True to its form, the flick follows the standard conventions, but most, if not all of it feels contrived and completely manufactured, without a genuine bone in its body. Granted the same can be said for many a film that oozes forth every year from this genre pit, but this one really feels artificial and fabricated.

And most of that stems from the basic premise. Dempsey's character would be deemed in polite circles as a womanizer, while Monaghan's is a standard young woman, albeit of the art restoration variety. In a prologue that starts the film, they meet in college when he mistakenly climbs into her bed wearing just boxers and a Bill Clinton mask, thinking she's her roommate in a Monica Lewinsky one (boy, that's not only original, but incredibly hilarious -- note sarcasm).

Thus, for no good (or believable) reason beyond the following needing to occur to continue with the plot, they become best friends, and during the following 10 years, he doesn't even try to bed her. She then goes off to Scotland for six weeks and, lo and behold, returns with McKidd as her fiancé. But it doesn't stop there, as they're getting married in just two weeks, he turns out to be an ultra-wealthy duke, is apparently very well-endowed (and we're not talking financially), and otherwise comes across as the perfect guy.

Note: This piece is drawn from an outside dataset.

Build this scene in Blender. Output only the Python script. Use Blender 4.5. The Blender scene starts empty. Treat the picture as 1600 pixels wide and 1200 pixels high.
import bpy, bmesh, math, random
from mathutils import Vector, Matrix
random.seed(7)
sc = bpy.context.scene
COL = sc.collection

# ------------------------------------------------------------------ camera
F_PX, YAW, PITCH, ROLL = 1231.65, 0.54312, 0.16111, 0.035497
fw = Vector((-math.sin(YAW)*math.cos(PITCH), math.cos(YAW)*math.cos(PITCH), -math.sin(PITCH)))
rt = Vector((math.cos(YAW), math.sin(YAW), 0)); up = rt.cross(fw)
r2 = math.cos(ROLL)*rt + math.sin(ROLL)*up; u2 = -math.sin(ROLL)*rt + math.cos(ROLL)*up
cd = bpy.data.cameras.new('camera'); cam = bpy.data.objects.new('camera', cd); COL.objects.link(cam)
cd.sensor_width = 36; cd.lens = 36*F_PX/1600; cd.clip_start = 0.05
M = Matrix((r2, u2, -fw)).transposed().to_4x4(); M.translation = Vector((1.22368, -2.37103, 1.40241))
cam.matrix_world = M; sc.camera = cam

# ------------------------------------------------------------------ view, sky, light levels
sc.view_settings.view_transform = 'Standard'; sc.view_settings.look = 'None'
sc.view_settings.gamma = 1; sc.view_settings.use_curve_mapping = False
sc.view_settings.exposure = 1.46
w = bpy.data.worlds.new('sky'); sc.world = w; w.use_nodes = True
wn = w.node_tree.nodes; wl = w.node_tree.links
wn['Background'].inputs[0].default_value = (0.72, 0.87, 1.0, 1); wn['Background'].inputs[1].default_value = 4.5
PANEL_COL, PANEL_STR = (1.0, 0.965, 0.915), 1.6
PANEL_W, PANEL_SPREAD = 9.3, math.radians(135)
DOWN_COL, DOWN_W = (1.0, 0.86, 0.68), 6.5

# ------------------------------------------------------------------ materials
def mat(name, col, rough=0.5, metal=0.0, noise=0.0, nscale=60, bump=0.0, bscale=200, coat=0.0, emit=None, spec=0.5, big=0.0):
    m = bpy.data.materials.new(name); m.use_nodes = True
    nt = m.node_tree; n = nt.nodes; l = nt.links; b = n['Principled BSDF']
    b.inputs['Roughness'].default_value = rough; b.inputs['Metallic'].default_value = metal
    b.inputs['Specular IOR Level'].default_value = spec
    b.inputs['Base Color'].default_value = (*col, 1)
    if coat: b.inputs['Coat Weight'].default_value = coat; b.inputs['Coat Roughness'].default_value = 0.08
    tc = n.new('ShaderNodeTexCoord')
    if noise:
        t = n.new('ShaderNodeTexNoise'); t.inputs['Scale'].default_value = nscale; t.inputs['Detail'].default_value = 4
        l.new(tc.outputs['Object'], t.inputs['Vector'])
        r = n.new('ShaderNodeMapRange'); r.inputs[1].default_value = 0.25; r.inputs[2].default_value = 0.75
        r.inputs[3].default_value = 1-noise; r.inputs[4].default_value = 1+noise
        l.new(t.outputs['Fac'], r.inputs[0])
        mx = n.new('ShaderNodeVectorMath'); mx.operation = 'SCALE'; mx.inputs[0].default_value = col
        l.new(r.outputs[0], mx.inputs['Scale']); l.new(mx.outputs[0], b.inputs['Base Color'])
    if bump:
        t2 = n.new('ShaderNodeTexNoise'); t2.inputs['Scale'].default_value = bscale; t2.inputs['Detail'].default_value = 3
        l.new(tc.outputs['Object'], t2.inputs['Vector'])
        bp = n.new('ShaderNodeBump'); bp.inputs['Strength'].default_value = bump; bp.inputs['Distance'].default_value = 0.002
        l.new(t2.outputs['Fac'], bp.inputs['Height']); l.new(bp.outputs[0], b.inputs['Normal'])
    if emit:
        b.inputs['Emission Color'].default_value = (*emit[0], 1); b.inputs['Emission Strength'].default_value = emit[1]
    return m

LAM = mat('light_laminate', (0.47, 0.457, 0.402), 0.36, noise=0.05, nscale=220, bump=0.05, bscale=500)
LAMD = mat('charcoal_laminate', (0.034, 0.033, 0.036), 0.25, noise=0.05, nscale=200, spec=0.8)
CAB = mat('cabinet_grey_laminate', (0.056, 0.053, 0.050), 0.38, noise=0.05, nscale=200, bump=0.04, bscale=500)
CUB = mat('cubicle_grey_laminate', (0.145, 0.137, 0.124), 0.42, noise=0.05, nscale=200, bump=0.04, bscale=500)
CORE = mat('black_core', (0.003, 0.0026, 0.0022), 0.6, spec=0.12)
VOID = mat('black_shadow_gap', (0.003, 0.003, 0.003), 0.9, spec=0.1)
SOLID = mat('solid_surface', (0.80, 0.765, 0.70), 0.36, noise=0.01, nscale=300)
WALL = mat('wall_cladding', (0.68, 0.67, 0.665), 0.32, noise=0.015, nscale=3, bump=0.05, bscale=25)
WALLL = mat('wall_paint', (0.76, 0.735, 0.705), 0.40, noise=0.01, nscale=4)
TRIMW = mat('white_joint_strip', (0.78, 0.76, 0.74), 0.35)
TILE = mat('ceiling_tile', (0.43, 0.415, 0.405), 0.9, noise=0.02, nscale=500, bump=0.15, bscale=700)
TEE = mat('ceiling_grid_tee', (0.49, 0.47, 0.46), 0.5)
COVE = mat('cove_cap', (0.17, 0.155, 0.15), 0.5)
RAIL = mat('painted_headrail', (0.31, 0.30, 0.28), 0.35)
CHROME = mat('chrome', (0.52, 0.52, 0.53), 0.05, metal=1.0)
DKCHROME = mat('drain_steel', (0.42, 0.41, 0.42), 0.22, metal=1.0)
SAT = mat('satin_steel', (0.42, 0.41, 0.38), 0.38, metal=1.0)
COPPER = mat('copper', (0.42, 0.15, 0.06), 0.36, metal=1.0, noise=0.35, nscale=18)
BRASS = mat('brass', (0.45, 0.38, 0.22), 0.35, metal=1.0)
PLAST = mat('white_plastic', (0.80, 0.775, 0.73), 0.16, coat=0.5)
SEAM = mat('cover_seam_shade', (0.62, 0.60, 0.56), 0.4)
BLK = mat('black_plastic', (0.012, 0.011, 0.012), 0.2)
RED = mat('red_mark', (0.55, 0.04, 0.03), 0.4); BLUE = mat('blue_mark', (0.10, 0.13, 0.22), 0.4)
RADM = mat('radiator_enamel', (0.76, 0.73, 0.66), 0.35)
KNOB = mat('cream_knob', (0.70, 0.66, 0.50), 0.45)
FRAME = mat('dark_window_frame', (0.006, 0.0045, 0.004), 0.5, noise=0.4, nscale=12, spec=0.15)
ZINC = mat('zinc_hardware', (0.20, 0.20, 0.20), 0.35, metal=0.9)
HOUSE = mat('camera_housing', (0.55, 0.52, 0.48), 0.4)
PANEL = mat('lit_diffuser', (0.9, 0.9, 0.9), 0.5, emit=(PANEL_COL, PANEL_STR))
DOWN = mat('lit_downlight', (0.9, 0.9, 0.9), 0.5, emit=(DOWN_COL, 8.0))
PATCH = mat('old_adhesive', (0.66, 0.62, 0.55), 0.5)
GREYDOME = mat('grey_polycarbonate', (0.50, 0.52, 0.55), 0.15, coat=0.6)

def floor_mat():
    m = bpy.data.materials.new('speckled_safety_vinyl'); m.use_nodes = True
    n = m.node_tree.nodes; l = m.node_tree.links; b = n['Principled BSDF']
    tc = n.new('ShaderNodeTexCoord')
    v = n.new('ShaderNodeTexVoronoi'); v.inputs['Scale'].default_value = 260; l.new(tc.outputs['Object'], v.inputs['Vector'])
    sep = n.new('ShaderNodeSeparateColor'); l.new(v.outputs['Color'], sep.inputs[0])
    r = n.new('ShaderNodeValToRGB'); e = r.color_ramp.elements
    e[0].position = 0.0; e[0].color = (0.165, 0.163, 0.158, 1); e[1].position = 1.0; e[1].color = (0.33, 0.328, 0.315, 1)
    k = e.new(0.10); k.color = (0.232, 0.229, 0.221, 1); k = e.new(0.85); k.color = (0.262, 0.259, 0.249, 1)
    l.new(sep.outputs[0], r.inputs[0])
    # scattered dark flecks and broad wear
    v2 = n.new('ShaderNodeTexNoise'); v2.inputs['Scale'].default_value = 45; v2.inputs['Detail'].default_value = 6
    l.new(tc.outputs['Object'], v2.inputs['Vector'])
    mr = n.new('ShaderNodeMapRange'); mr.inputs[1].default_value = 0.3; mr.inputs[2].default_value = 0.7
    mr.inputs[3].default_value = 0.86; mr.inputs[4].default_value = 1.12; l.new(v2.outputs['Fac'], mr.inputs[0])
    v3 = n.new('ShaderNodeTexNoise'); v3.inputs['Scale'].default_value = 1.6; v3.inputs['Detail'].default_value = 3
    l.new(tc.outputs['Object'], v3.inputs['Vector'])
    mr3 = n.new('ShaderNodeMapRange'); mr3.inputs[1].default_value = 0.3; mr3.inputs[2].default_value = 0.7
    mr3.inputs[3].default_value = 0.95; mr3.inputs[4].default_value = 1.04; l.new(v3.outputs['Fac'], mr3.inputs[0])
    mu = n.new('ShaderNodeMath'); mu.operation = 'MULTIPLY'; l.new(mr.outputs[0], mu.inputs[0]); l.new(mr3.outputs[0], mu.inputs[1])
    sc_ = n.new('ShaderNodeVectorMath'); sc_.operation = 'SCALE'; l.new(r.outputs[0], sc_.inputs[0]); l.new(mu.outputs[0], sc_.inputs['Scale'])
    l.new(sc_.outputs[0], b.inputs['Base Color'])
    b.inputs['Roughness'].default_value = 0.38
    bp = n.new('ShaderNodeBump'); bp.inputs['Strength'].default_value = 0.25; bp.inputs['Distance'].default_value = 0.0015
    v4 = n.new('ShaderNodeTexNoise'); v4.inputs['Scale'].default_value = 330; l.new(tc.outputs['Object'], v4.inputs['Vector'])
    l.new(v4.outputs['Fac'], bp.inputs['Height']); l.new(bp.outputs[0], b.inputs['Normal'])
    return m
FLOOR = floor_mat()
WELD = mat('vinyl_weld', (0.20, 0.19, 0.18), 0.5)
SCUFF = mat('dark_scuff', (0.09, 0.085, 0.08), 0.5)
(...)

Okay, at this point, you might expect that Tom becomes jealous and/or finally sees the light and decides he can't let go of Hannah who's obviously special because she's one of the few women who's never slept with him. But the filmmakers -- director Paul Weiland and screenwriters Adam Sztykiel and Deborah Kaplan & Harry Elfont -- have him come to that revelation before he learns of the Scottish boyfriend and pending nuptials. That decision doesn't make any sense temporally, and only adds to the film's misery of feeling forced and artificial.

From that point on, the film's humor is supposed to stem from two sources. First, there's Tom having to do all of the bridesmaid duties, including helping out with the trying on of wedding night lingerie (as if!). The only unexpected thing the filmmakers do occurs here, and that's not including the usually obligatory trying on clothes montage set to some lively old pop hit. Alas, we only get one view of Hannah in her skivvies, and the film then moves on from there.

The second part involves Tom's friends -- the standard array of usual best friend suspects -- convincing him that this new, seemingly emasculating role allows him the prime opportunity to sabotage the wedding and tell Hannah how he really feels. Nothing says funny like wrecking a pending marriage, but if the filmmakers had come up with some genuinely funny material, I might have let that slide. Not surprisingly, they don't.

Apparently needing the work, Kathleen Quinlan shows up as the bride's widowed mom, while the big surprise is why Sydney Pollack agreed to appear as Tom's dad. To make matters worse, there's the standard advice giving scene, albeit coming from a man on his sixth failed marriage and counting (talk about good role models).

But beyond all of those problems (and tons of nitpicky issues that would only end up beating this dead horse even more), the biggest issue is with the leads. Sorry folks, they just don't have any decent chemistry together, and without that, we don't have any reason to care. If anything, Dempsey's performance certainly makes one long for the likes of Hugh Grant who, while probably overused in the genre by now, certainly knows how to play this sort of part to perfection.

With about the only clever or fun thing about "Made of Honor" being its title (and that's not saying much), the guys once again end up short-changed when it comes to weddings, at least as portrayed in romantic comedies. Unless you can't live without these sorts of flicks, this is one aisle you might not want to walk down. The film rates as a 3.5 out of 10.